Repeat all of the data precisely.

— Begin Raw data —

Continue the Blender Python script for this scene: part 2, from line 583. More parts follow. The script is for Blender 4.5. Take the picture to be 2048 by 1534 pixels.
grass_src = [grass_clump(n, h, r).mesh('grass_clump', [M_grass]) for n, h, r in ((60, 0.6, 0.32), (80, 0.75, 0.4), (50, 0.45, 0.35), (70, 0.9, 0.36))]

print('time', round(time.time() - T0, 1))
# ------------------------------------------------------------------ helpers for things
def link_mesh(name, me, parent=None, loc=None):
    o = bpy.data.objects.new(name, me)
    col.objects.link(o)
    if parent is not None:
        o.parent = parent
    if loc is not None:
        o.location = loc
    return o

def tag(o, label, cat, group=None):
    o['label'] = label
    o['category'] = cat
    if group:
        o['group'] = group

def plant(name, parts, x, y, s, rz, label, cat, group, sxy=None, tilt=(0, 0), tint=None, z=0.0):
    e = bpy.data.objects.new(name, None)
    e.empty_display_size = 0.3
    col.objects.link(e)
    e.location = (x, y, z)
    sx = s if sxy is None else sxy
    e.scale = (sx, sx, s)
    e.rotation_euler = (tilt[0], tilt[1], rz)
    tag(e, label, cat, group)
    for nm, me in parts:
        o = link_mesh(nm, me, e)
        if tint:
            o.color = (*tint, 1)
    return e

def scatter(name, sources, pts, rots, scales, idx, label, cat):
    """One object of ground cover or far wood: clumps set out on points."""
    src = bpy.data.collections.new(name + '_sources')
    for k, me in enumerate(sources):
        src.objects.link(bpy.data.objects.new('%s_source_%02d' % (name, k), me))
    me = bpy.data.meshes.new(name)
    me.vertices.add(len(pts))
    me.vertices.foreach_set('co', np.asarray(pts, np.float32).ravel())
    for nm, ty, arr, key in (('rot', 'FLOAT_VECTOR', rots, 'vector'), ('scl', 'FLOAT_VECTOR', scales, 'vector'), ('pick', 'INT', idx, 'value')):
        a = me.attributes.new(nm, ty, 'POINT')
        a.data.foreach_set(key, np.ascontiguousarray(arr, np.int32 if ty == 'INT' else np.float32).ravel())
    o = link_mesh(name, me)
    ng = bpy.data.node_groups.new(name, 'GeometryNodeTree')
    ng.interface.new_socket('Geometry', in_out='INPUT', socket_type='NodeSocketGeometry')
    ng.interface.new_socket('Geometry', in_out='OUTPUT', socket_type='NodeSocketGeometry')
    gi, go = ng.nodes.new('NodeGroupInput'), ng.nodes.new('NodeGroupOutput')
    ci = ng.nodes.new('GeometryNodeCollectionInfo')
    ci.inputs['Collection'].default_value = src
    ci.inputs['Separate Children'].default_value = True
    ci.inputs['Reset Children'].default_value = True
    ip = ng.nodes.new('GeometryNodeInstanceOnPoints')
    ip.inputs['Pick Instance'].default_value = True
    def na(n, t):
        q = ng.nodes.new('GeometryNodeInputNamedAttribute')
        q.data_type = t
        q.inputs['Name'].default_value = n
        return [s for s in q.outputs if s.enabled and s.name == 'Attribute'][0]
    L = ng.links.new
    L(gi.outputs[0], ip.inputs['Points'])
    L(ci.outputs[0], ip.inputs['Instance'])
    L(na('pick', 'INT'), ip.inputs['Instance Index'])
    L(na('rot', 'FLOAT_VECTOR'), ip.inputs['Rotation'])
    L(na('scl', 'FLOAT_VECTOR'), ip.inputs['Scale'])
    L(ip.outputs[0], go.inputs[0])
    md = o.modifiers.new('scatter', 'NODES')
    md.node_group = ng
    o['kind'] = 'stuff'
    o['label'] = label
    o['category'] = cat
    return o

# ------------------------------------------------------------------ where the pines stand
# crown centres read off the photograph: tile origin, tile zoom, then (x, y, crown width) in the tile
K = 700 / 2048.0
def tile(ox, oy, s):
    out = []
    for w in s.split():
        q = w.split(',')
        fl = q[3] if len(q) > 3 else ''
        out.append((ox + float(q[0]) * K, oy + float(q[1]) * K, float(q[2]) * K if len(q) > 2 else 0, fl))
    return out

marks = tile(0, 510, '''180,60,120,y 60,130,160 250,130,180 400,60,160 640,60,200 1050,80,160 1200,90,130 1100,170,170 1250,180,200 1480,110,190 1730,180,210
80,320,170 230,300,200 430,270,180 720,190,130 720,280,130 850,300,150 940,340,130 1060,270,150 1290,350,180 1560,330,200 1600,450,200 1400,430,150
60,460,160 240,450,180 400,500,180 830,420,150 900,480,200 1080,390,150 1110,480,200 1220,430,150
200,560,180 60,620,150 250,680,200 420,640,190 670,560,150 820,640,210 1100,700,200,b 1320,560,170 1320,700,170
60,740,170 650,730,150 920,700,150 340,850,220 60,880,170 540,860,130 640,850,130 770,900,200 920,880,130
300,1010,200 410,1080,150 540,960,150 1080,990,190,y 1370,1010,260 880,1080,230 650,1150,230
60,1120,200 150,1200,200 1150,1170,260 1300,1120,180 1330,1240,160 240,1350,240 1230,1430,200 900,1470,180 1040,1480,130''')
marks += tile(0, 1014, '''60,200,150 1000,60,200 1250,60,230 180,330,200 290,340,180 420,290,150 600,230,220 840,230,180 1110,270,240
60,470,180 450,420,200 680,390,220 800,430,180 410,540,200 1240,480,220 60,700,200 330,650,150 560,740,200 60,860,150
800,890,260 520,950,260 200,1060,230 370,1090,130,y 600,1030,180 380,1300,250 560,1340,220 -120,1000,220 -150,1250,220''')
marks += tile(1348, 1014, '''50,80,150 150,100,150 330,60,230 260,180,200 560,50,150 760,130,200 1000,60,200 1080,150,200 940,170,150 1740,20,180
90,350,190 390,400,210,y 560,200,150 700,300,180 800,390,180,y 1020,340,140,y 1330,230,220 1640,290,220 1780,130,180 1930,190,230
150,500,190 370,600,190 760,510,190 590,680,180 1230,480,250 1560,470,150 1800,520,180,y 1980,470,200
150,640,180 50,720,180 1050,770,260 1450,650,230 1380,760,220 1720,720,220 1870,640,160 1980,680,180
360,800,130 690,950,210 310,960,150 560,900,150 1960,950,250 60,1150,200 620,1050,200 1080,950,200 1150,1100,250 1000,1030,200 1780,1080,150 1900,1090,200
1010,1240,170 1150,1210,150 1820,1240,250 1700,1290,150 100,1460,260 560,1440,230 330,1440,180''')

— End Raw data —

# Result of this exercise
Continue the Blender Python script for this scene: part 2, from line 583. More parts follow. The script is for Blender 4.5. Take the picture to be 2048 by 1534 pixels.
grass_src = [grass_clump(n, h, r).mesh('grass_clump', [M_grass]) for n, h, r in ((60, 0.6, 0.32), (80, 0.75, 0.4), (50, 0.45, 0.35), (70, 0.9, 0.36))]

print('time', round(time.time() - T0, 1))
# ------------------------------------------------------------------ helpers for things
def link_mesh(name, me, parent=None, loc=None):
    o = bpy.data.objects.new(name, me)
    col.objects.link(o)
    if parent is not None:
        o.parent = parent
    if loc is not None:
        o.location = loc
    return o

def tag(o, label, cat, group=None):
    o['label'] = label
    o['category'] = cat
    if group:
        o['group'] = group

def plant(name, parts, x, y, s, rz, label, cat, group, sxy=None, tilt=(0, 0), tint=None, z=0.0):
    e = bpy.data.objects.new(name, None)
    e.empty_display_size = 0.3
    col.objects.link(e)
    e.location = (x, y, z)
    sx = s if sxy is None else sxy
    e.scale = (sx, sx, s)
    e.rotation_euler = (tilt[0], tilt[1], rz)
    tag(e, label, cat, group)
    for nm, me in parts:
        o = link_mesh(nm, me, e)
        if tint:
            o.color = (*tint, 1)
    return e

def scatter(name, sources, pts, rots, scales, idx, label, cat):
    """One object of ground cover or far wood: clumps set out on points."""
    src = bpy.data.collections.new(name + '_sources')
    for k, me in enumerate(sources):
        src.objects.link(bpy.data.objects.new('%s_source_%02d' % (name, k), me))
    me = bpy.data.meshes.new(name)
    me.vertices.add(len(pts))
    me.vertices.foreach_set('co', np.asarray(pts, np.float32).ravel())
    for nm, ty, arr, key in (('rot', 'FLOAT_VECTOR', rots, 'vector'), ('scl', 'FLOAT_VECTOR', scales, 'vector'), ('pick', 'INT', idx, 'value')):
        a = me.attributes.new(nm, ty, 'POINT')
        a.data.foreach_set(key, np.ascontiguousarray(arr, np.int32 if ty == 'INT' else np.float32).ravel())
    o = link_mesh(name, me)
    ng = bpy.data.node_groups.new(name, 'GeometryNodeTree')
    ng.interface.new_socket('Geometry', in_out='INPUT', socket_type='NodeSocketGeometry')
    ng.interface.new_socket('Geometry', in_out='OUTPUT', socket_type='NodeSocketGeometry')
    gi, go = ng.nodes.new('NodeGroupInput'), ng.nodes.new('NodeGroupOutput')
    ci = ng.nodes.new('GeometryNodeCollectionInfo')
    ci.inputs['Collection'].default_value = src
    ci.inputs['Separate Children'].default_value = True
    ci.inputs['Reset Children'].default_value = True
    ip = ng.nodes.new('GeometryNodeInstanceOnPoints')
    ip.inputs['Pick Instance'].default_value = True
    def na(n, t):
        q = ng.nodes.new('GeometryNodeInputNamedAttribute')
        q.data_type = t
        q.inputs['Name'].default_value = n
        return [s for s in q.outputs if s.enabled and s.name == 'Attribute'][0]
    L = ng.links.new
    L(gi.outputs[0], ip.inputs['Points'])
    L(ci.outputs[0], ip.inputs['Instance'])
    L(na('pick', 'INT'), ip.inputs['Instance Index'])
    L(na('rot', 'FLOAT_VECTOR'), ip.inputs['Rotation'])
    L(na('scl', 'FLOAT_VECTOR'), ip.inputs['Scale'])
    L(ip.outputs[0], go.inputs[0])
    md = o.modifiers.new('scatter', 'NODES')
    md.node_group = ng
    o['kind'] = 'stuff'
    o['label'] = label
    o['category'] = cat
    return o

# ------------------------------------------------------------------ where the pines stand
# crown centres read off the photograph: tile origin, tile zoom, then (x, y, crown width) in the tile
K = 700 / 2048.0
def tile(ox, oy, s):
    out = []
    for w in s.split():
        q = w.split(',')
        fl = q[3] if len(q) > 3 else ''
        out.append((ox + float(q[0]) * K, oy + float(q[1]) * K, float(q[2]) * K if len(q) > 2 else 0, fl))
    return out

marks = tile(0, 510, '''180,60,120,y 60,130,160 250,130,180 400,60,160 640,60,200 1050,80,160 1200,90,130 1100,170,170 1250,180,200 1480,110,190 1730,180,210
80,320,170 230,300,200 430,270,180 720,190,130 720,280,130 850,300,150 940,340,130 1060,270,150 1290,350,180 1560,330,200 1600,450,200 1400,430,150
60,460,160 240,450,180 400,500,180 830,420,150 900,480,200 1080,390,150 1110,480,200 1220,430,150
200,560,180 60,620,150 250,680,200 420,640,190 670,560,150 820,640,210 1100,700,200,b 1320,560,170 1320,700,170
60,740,170 650,730,150 920,700,150 340,850,220 60,880,170 540,860,130 640,850,130 770,900,200 920,880,130
300,1010,200 410,1080,150 540,960,150 1080,990,190,y 1370,1010,260 880,1080,230 650,1150,230
60,1120,200 150,1200,200 1150,1170,260 1300,1120,180 1330,1240,160 240,1350,240 1230,1430,200 900,1470,180 1040,1480,130''')
marks += tile(0, 1014, '''60,200,150 1000,60,200 1250,60,230 180,330,200 290,340,180 420,290,150 600,230,220 840,230,180 1110,270,240
60,470,180 450,420,200 680,390,220 800,430,180 410,540,200 1240,480,220 60,700,200 330,650,150 560,740,200 60,860,150
800,890,260 520,950,260 200,1060,230 370,1090,130,y 600,1030,180 380,1300,250 560,1340,220 -120,1000,220 -150,1250,220''')
marks += tile(1348, 1014, '''50,80,150 150,100,150 330,60,230 260,180,200 560,50,150 760,130,200 1000,60,200 1080,150,200 940,170,150 1740,20,180
90,350,190 390,400,210,y 560,200,150 700,300,180 800,390,180,y 1020,340,140,y 1330,230,220 1640,290,220 1780,130,180 1930,190,230
150,500,190 370,600,190 760,510,190 590,680,180 1230,480,250 1560,470,150 1800,520,180,y 1980,470,200
150,640,180 50,720,180 1050,770,260 1450,650,230 1380,760,220 1720,720,220 1870,640,160 1980,680,180
360,800,130 690,950,210 310,960,150 560,900,150 1960,950,250 60,1150,200 620,1050,200 1080,950,200 1150,1100,250 1000,1030,200 1780,1080,150 1900,1090,200
1010,1240,170 1150,1210,150 1820,1240,250 1700,1290,150 100,1460,260 560,1440,230 330,1440,180''')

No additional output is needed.